Noah Cates is a prospect the Flyers 'can't stop bragging about'

The Flyers selected Noah Cates during the fifth round of the 2017 NHL draft, plucking him out of Stillwater Area High School in Minnesota with the 137th overall pick.

At the time, Brent Flahr, Chuck Fletcher and the Minnesota Wild were sitting at No. 147.

"A kid like Cates was right in our backyard," Flahr said. "One thing in Minnesota when you are there, you hate when Minnesota players, especially the good ones, go ahead of you."

Flahr can now thank Flyers amateur scout Nick Pryor. As the assistant general manager of the Flyers, Flahr no longer has to kick himself for missing out on Cates.

"Nick Pryor did a good job," Flahr said last month at development camp. "He was right near his house. They got him. He looks like a real good prospect for us."


(Zack Hill/Philadelphia Flyers)

As a fifth-round pick out of high school, Cates was once well below the surface in the Flyers' prospect pool. With time and hard work, he's beginning to blossom — and the Flyers see it. 

"We talk about him every day and we can't stop bragging about him," Flyers player development coach Kjell Samuelsson said. "He's quietly gotten better and better every year, and everything we ask him to do, he's doing it."

In 2017-18, Cates scored nearly a point per game (21 goals, 34 assists) over 60 contests with the USHL's Omaha Lancers. He then followed it up by playing an important role for 2019 national champion University of Minnesota Duluth, recording 23 points (nine goals, 14 assists) and a plus-12 mark through 40 games as a freshman.

What made the national title even sweeter was winning it alongside his brother Jackson Cates, for a school just shy of a 2½-hour drive from his parents Jeff and Jenny Cates.

"Awesome," Cates said. "I think they were at every game this year. It was so much easier for them that we were in the same spot, a couple hours from home. They're obviously so proud of us."

Couple his freshman year with a goal and two assists for the U.S. in the 2019 IIHF World Junior Championship, and it was a productive 2018-19 for Cates.

"Just grew so much, developed so much with the college game — living on my own, going to school and everything like that," Cates said. "Just an awesome year all around and capping it off with that national championship was so special with my family."

Cates is far from the skinny, offense-first player he was in high school. He's gone from 6-foot-1, 165 pounds to 6-foot-2, 180 pounds. He's a smart, all-situation thinker — in large part because of his development with the Bulldogs and trust from head coach Scott Sandelin.

"My role kind of grew as the year went on, got more comfortable," Cates said. "A little bit of power play, some penalty kill, last-minute stuff — that's important to play in all those key situations, so important moving on to have that experience.
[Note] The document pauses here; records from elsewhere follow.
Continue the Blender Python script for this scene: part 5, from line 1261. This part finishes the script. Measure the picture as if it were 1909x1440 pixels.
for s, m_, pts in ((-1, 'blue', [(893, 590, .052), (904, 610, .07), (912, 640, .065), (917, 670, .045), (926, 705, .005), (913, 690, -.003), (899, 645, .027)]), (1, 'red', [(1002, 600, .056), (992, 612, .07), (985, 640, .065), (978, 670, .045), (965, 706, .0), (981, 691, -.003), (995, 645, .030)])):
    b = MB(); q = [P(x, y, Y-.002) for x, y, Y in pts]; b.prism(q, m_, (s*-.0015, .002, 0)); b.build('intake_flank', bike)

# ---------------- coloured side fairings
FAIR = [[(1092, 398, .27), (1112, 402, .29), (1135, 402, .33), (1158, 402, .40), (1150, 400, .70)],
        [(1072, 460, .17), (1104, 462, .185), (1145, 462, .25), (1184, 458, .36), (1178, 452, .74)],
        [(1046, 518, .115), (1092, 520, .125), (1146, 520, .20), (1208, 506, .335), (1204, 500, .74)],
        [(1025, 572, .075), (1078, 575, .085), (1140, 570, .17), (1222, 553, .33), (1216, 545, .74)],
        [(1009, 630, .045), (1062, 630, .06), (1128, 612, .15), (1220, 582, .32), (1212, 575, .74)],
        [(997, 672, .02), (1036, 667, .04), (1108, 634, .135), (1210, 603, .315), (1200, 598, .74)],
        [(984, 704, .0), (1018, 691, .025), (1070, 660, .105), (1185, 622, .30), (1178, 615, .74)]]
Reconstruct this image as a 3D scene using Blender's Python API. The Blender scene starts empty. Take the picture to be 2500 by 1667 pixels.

To do it for a team like that, it was really special. I can't say enough good things about that program and the whole year in general. Coach Sandelin gave me a lot of opportunity and I'm so grateful for that opportunity and took advantage of it."

The Flyers noticed.

"He scored goals, he's on the ice when you're protecting leads, he's killing penalties," Samuelsson said. "He's a very rounded hockey player."

Cates said it's too early to tell how long he'll stay in school.

"When you're on a team like that and with a program like that, you don't want to leave too early and maybe hurt your career," Cates said, "especially with the opportunity that's in Duluth."

After all, there's no real rush. Flahr, Fletcher and the Flyers know him well.

"So happy to be in Philadelphia," Cates said.

"I just need to play the way I can play, especially these next couple years with my development. They're on board with that, they're happy with where I'm at, but I've got to keep making strides."